Monday, April 08, 2013

Previewing The 80's: The Decade That Made Us


The 80's: The Decade That Made Us

Some may dismiss The 80’s: The Decade that Made Us as a cheap I Love the 80’s rip-off, but if you enjoyed the VH1 series, the National Geographic Channel version, airing Sunday, Monday, and Tuesday, is a can’t miss series. Even if the subject matter is the same and utilize interviews from those that lived through it (David Hasselhoff! Robin Leach! Ronald Reagan’s doctor! Sorry, no Michael Ian Black), The Decade that Made Us take a more macro look at the decade. Instead of short, three minute segments about a singular topic, most subjects last about ten minutes and weaves its way as to why it is still important today, not just a simple trip to nostalgia.

And what launched the eighties? Hockey. More specifically the Miracle on Ice at Lake Placid and as silly as it may seem (I personally would have went with the election of Regan) the show makes a persuasive argument about how the gold medal changed the perception of ourselves after the gloomy seventies and even launched (allegedly) the “U.S.A.” chants that we still obnoxiously use everywhere we can to promote patriotism. Also in the first episode are segments on the rise of electronics and Jane Fonda’s fitness tapes (which were the highest selling VHS tapes of the decade), MTV and the start of the rap phenomenon Run-DMC, and what would the eighties be without a little greed, most exemplified by Dallas. Who knew J.R. Ewing brought down Romania, if you do not know what I am talking about, you must see how.

The assassination attempt on Ronald Reagan
The second episode airing Sunday opens with the assassination attempt on Ronald Reagan (recently also focused on by an episode of The Americans) which is believed to be the launch of CNN. It is wild now to look back at the reports with anchors talking on the phone live on television with reporters on the scene with one newsman actually reading a report wrong about the condition of the president with his co-anchor correcting him right then and there. Ted Turner and CNN is not the only “hippy capitalist” featured as this episode also focuses on Ben and Jerry, Steve Job, Calvin Kline, and Tony Hawk. Fear not conservatives, the Gipper is not completely surrounded by liberals in the episode because Alex P. Keaton also gets his own segment.

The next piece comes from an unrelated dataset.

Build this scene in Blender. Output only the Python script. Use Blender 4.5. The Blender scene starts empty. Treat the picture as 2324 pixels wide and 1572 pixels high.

The 80’s: The Decade That Made Us is required viewing for anyone who lived through threw those ten year (and anyone who was not an want to know just how un-cool their parents were). My only complaint is that it is just six hour over three days. They really should had made a full series out of this with each segment its own half hour episode. And come to think of it, why has VH1 not done part four of I Love the 80’s?

The six-part series will roll out over three nights in the United States, beginning Sunday, April 14, 2013, at 8:00 and continuing Monday, April 15, and Tuesday, April 16, at 9:00 on the National Geographic Channel.